### Provided data ###

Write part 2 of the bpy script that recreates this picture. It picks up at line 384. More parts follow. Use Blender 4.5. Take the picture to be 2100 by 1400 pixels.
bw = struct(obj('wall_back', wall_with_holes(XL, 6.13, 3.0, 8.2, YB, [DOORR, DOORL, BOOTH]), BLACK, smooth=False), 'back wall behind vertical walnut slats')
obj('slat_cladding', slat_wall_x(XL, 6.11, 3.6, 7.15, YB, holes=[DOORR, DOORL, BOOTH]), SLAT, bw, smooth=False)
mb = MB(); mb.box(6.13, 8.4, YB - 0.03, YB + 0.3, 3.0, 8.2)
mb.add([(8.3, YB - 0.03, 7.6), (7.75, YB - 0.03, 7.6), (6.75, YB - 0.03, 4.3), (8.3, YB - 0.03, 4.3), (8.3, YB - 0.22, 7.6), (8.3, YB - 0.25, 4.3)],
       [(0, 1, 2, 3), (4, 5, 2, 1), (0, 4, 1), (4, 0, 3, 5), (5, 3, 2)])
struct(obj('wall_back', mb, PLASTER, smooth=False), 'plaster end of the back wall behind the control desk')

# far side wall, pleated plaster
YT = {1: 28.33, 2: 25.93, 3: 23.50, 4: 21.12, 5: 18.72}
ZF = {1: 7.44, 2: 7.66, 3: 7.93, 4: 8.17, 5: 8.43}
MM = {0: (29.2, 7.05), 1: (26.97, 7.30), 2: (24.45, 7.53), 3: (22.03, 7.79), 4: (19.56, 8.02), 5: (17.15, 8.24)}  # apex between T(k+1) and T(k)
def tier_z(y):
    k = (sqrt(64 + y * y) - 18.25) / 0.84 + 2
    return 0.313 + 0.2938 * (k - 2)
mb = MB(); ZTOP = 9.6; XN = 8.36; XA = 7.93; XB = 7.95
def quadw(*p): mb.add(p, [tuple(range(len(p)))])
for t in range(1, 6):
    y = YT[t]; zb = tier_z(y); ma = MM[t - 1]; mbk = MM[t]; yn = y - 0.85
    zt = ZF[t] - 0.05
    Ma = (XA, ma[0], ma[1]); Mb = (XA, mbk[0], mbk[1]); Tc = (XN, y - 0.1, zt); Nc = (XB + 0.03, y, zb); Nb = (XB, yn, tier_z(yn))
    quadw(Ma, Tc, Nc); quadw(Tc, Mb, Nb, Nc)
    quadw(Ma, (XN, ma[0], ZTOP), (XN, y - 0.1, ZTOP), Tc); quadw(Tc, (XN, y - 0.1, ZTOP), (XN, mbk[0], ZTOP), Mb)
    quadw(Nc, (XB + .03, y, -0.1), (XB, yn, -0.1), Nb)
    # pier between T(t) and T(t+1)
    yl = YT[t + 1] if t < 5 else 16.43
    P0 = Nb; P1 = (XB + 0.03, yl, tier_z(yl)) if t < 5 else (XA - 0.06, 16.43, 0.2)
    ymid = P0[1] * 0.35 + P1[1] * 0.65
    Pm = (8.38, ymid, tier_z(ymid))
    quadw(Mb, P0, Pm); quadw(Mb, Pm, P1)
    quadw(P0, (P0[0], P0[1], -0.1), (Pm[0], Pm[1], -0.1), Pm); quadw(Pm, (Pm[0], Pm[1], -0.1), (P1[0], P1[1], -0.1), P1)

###

What to do: All lines from the beginning of the material above through the one with "struct(obj('wall_back', mb, PLASTER, smooth=False), 'plaster" need to be returned exactly; please return those and only those.

Solution for this task:
Write part 2 of the bpy script that recreates this picture. It picks up at line 384. More parts follow. Use Blender 4.5. Take the picture to be 2100 by 1400 pixels.
bw = struct(obj('wall_back', wall_with_holes(XL, 6.13, 3.0, 8.2, YB, [DOORR, DOORL, BOOTH]), BLACK, smooth=False), 'back wall behind vertical walnut slats')
obj('slat_cladding', slat_wall_x(XL, 6.11, 3.6, 7.15, YB, holes=[DOORR, DOORL, BOOTH]), SLAT, bw, smooth=False)
mb = MB(); mb.box(6.13, 8.4, YB - 0.03, YB + 0.3, 3.0, 8.2)
mb.add([(8.3, YB - 0.03, 7.6), (7.75, YB - 0.03, 7.6), (6.75, YB - 0.03, 4.3), (8.3, YB - 0.03, 4.3), (8.3, YB - 0.22, 7.6), (8.3, YB - 0.25, 4.3)],
       [(0, 1, 2, 3), (4, 5, 2, 1), (0, 4, 1), (4, 0, 3, 5), (5, 3, 2)])
struct(obj('wall_back', mb, PLASTER, smooth=False), 'plaster end of the back wall behind the control desk')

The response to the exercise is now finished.